Nearly every reading or talk I give I hear that question, usually from someone with lots of ideas or someone searching for one. At the heart of the question beats the mystery of the creative process. Where does it come from? How do you get an idea for a story?
The most immediate answer is that I daydream a lot. Let the mind wander where it will. No great skill involved but an openness to the wandering. Give yourself permission to imagine. After awhile, sometimes a great while, sometimes years, the wandering mind seizes upon an image that persists, an image that you cannot let go, an image that sticks.
In her book What It Is, Lynda Barry calls an image "the formless thing which gives things form," and she has a great deal to say about how memory and daydream help us conjure up those images. If you want to write, you should get your hands on What It Is. Unlike most creative writing books, it is filled with pictures, and they are probably more helpful than any advice I might give.
The persistent image gnaws at the subconscious mind. For my first book, The Stolen Child, it was the image of a young boy hiding in a hollow tree on a late summer day not wanting to be found. In Angels of Destruction, a girl in a threadbare coat kept knocking on a midnight door as the snow blew. For Centuries of June, the image is taken from a painting by Gustav Klimt, one of eight women jumbled together under colorful quilts on a bed. The image keeps beating on the brain until it forces you to act.
The Question of Craft
But at the same time, there is the question of craft. For nearly 40 years, I've been thinking about writing in one way or another. First, as a constant reader from childhood on, then as a student of literature, and finally as a professional speechwriter and communications director for the past 25 years. But most importantly as a novelist. Craft is as important as inspiration.
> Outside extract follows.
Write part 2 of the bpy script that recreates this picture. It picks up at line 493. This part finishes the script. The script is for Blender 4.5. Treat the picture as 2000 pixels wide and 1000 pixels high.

As I had been daydreaming, I was casting about for a structure for a story.
One kind of story that always interested me was collections of tales ? from Aesop's Fables to 1001 Arabian Nights to the The Canterbury Tales ? stories with multiple narrators pose several creative challenges. Modern versions twist the narrative even further. James Joyce's Ulysses, for example, uses different literary styles and genres in each of its sections. Other modern novels experiment with multiple narrators from Italo Calvino's If on a Winter's Night a Traveler... to Annie Proulx's Accordion Crimes.
I knew I wanted to try to write in the voices of multiple characters and somehow intertwine their stories into a single narrative, and I had this persistent image of those women under the colorful bedclothes, and there and then, I had a story. Now, only to write it...
Joining Image to Story
The fun begins at that moment. I began to think about what their stories might be and how those tales might be interwoven with this speculation on time, memory, and the American story. In the actual writing, all sorts of other notions shoehorn their way into the book ? from Bachelard's Poetics of Space to the stateroom scene in the Marx Brothers' A Night at the Opera. The novel becomes a mosaic like the patterns in the Klimt painting.
Once I knew it was a mosaic, the novel became a collage of styles ? folklore, shipwreck account, archives of historical documents, oral histories, the western, silent film, hard-boiled murder mystery, erotic fantasy, dreams, and allusions. It has a little bit of everything from baseball to vaudeville.
It comes from daydreams, persistent images, and a lifetime of reading and writing. That's what it is, and if you want to write, you must first find something to write with.